April 6, 2013 1:41 pm

“To be or not to be….to tell the truth or to lie….to archive or not to archive- just in case the truth comes back one day to bite you in the bum: these are the questions”!
Someone on this site once pointed out (not me!), that the one thing that science and religion have in common, is the search for the truth. Well, I guess we are all too aware of how much organised religion has often fallen well short of adhering to its own compassionate message of truth. But, is it that we are now witnessing much of science falling foul its own message? In any search for any truth, there will always be one essential starting point – the integrity of the searcher. Be it the search for God or the search for the causes of climate change, or any other phenomena, we must be honest – most of all with ourselves!
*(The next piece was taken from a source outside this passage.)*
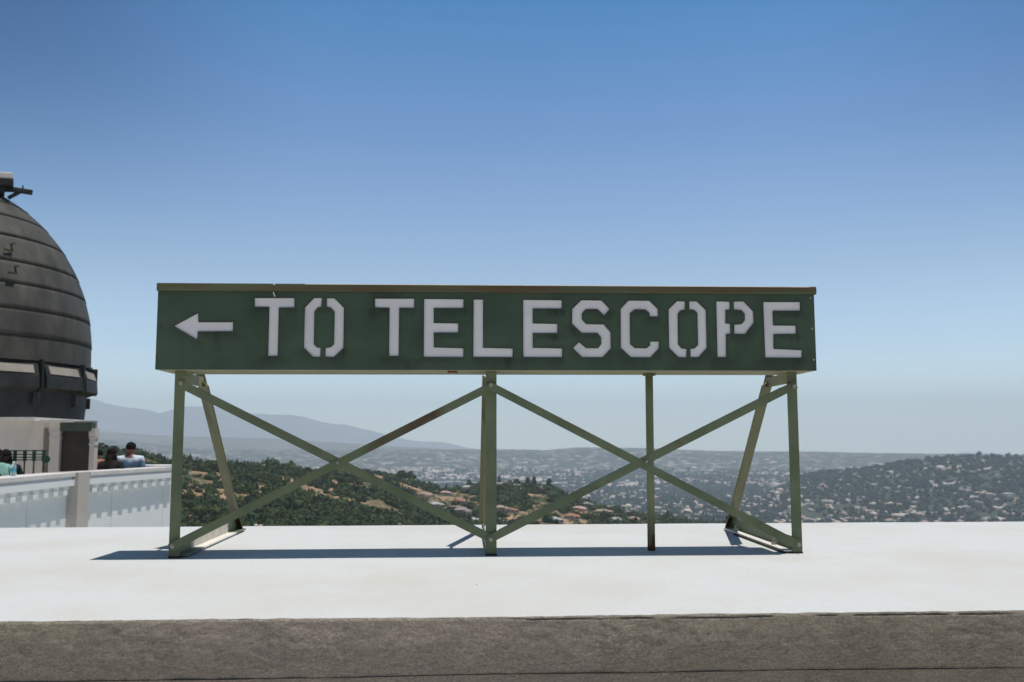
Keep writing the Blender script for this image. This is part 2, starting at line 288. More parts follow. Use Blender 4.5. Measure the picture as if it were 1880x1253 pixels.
def face_panel():
    from mathutils.geometry import delaunay_2d_cdt
    pts = []; edges = []
    def loop(lp, st=0.006):
        k0 = len(pts)
        for i in range(len(lp)):
            a = np.array(lp[i]); b = np.array(lp[(i + 1) % len(lp)]); n = max(1, int(np.linalg.norm(b - a) / st))
            for j in range(n): pts.append(tuple(a + (b - a) * j / n))
        k1 = len(pts); edges.extend([(i, i + 1 if i + 1 < k1 else k0) for i in range(k0, k1)])
    loop(outer)
    for h in holes: loop(h)
    gx = np.arange(xl + 0.004, xr - 0.002, 0.0065); gz = np.arange(zb + 0.004, zc + 0.010, 0.0065)
    r_ = np.random.default_rng(3)
    for x in gx:
        for z in gz: pts.append((x + r_.uniform(-.001, .001), z + r_.uniform(-.001, .001)))
    vo, eo, fo, *_ = delaunay_2d_cdt([Vector(p) for p in pts], edges, [], 0, 1e-6)
    V = np.array([v[:] for v in vo]); cen = np.array([V[list(f)].mean(0) for f in fo])
    inside = np.zeros(len(cen), bool)
    for h in holes:
        hp = np.array(h); c = np.zeros(len(cen), bool); j = len(hp) - 1
        for i in range(len(hp)):
            xi, zi = hp[i]; xj, zj = hp[j]
            with np.errstate(divide='ignore', invalid='ignore'): c ^= ((zi > cen[:, 1]) != (zj > cen[:, 1])) & (cen[:, 0] < (xj - xi) * (cen[:, 1] - zi) / (zj - zi) + xi)
            j = i
        inside |= c
    inside |= (cen[:, 0] < xl) | (cen[:, 0] > xr) | (cen[:, 1] < zb) | (cen[:, 1] > zc + 0.012)
    F_ = [f for f, k in zip(fo, inside) if not k]
    best = np.full(len(V), 9.0); bel = np.zeros(len(V))
    for h in holes:
        hp = np.array(h)
        for i in range(len(hp)):
            a = hp[i]; b = hp[(i + 1) % len(hp)]; ab = b - a; t = np.clip(((V - a) @ ab) / (ab @ ab), 0, 1); q = a + t[:, None] * ab; d = np.hypot(*(V - q).T)
            m_ = d < best; best[m_] = d[m_]; bel[m_] = (q[m_, 1] - V[m_, 1])
    nz = fbm(V[:, 0] + 9, V[:, 1] + 9, 0.05, 3, 77); st = fbm(V[:, 0] + 9, V[:, 1] * 0.12 + 9, 0.02, 3, 78)
    below = np.clip(bel / 0.008, 0, 1)
    g = np.exp(-best / (0.0045 + 0.011 * below)) * (0.25 + 0.75 * nz + 0.35 * below) + np.clip(st - 0.60, 0, 1) * 2.2 * np.exp(-best / 0.06) * (0.3 + below)
    g += np.exp(-(zc - V[:, 1]) / 0.006) * 0.45
    g = np.clip(g * 0.72, 0, 0.8)
    vs = [(x, YF, z) for x, z in V] + [(x, YF + 0.0035, z) for x, z in V]; n = len(V)
    fs = [tuple(f) for f in F_] + [tuple(i + n for i in reversed(f)) for f in F_]; cnt = {}
    for f in F_:
        for i in range(len(f)): e = (f[i], f[(i + 1) % len(f)]); cnt[e] = 1
    fs += [(b, a, a + n, b + n) for (a, b) in cnt if (b, a) not in cnt]
    o = raw('face_panel', vs, fs, M['green_panel'], sign)
    at = o.data.attributes.new('tint', 'FLOAT_COLOR', 'POINT'); c4 = np.ones((2 * n, 4)); gg = np.concatenate([g, g])
    c4[:, :3] = 1 - gg[:, None] * np.array([0.72, 0.82, 0.78]); at.data.foreach_set('color', c4.reshape(-1).astype('f'))
    bm = bmesh.new(); bm.from_mesh(o.data); bmesh.ops.recalc_face_normals(bm, faces=bm.faces); bm.to_mesh(o.data); bm.free()
def world_gly(pts): return [(fp(px, py).x, fp(px, py).z) for px, py in pts]
zc = (fp(289, 535).z + fp(1496, 540).z) / 2         # underside of the cap lip
holes = [world_gly(p) for _, p in GLY]
outer = [(xl, zb), (xr, zb), (xr, zc + 0.012), (xl, zc + 0.012)]
face_panel()
# grime gathered in the cut edges of the lettering: the thin returns behind the panel
names = {'arrow': 'arrow', 'letter': 'letter'}
for (nm, _), g in zip(GLY, holes):
    prism(nm, [g], YF + 0.0036, YF + 0.006, M['letter'], sign)
# box shell behind the face
bx = MB()
bx.box((xl, YF + 0.008, zb + 0.003), (xr, YF + BD, zt - 0.004))
o = bx.build('box_body', M['green_face'], sign)
bx = MB(); bx.box((xl + 0.001, YF + 0.0002, zb), (xr - 0.001, YF + BD - 0.001, zb + 0.0028)); bx.build('underside', M['green_under'], sign)
# rim filling between panel and body
bx = MB()
bx.box((xl, YF + 0.0036, zb + 0.003), (xl + 0.006, YF + 0.0079, zc)); bx.build('side_return', M['green_face'], sign)
bx = MB(); bx.box((xr - 0.006, YF + 0.0036, zb + 0.003), (xr, YF + 0.0079, zc))
bx.build('side_return', M['green_face'], sign)
# cap: thin lid with turned-down lip, overhanging the back
cp = MB()
cx0 = fp(289, 528).x - 0.001; cx1 = fp(1498, 534).x
cp.box((cx0, YF - 0.0045, zc), (cx1, YF - 0.0012, zt), bev=0.0008)
cp.box((cx0, YF - 0.0012, zt - 0.003), (cx1, YF + BD + 0.035, zt + 0.0015))
cp.box((cx0, YF + BD + 0.033, zc), (cx1, YF + BD + 0.035, zt - 0.0035))
cp.box((cx0, YF - 0.0011, zc), (cx0 + 0.003, YF + BD + 0.0325, zt - 0.0033))
cp.box((cx1 - 0.003, YF - 0.0011, zc), (cx1, YF + BD + 0.0325, zt - 0.0033))
cp.build('cap', M['rust_cap'], sign)
d = MB(); d.bar((fp(560, 525).x, YF - 0.003, zt + 0.0002), (cx1 - 0.02, YF - 0.003, zt + 0.0002), 0.0022, 0.004, (0, 1, 0), 0.0005); d.build('edge_highlight', M['white_paint'], sign)  # painted highlight: pale strip imitating sun on the cap edge
sx = fp(503, 522).x                                  # small notch and white drip of sealant in the cap
d = MB(); d.box((sx - 0.0015, YF - 0.006, zt - 0.003), (sx + 0.004, YF + 0.01, zt + 0.003), bev=0.001)
p0 = fp(502, 537); p1 = fp(505, 545); d.bar((p0.x, YF - 0.002, p0.z), (p1.x, YF - 0.002, p1.z), 0.003, 0.002, (0, 1, 0)); d.build('sealant_drip', M['white_paint'], sign)
for px, py in ((295, 598), (292, 655), (1491, 604), (1494, 661), (1488, 547), (297, 541)):
    q = fp(px, py); s_ = MB(); s_.cyl((q.x, YF + 0.001, q.z), (q.x, YF - 0.003, q.z), 0.0035, 0.0022, 8)
    s_.build('screw', M['steel'] if px > 1000 else M['rust'], sign)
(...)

We must rely on any research paper that we read being presented openly and honestly, with no agenda other than the genuine search for truth.
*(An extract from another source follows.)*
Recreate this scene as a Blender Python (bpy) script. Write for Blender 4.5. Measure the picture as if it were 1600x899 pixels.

If that agenda is there, then we would expect much more in the way of open dialogue on any issue to do with climate science. In other words, open admissions of misplaced reliance on certain assumptions; or open admissions of not telling the whole truth; or open admissions of telling outright lies; or even open admissions of telling any combination of these! Instead, what we see is absolute denial of any wrong doing or of any failings in the methodology.
We must assume therefore, that all current predictions of AGW scientists should be bang on or at
least within some form of recognised tolerance. Only time will tell, but things already look a bit marginal to me. I will be truly relieved though if, or when, at least one of the main proponents of AGW steps forward and admits making a few mistakes. Only then, will my trust be restored in his, her or their genuine search for scientific truth.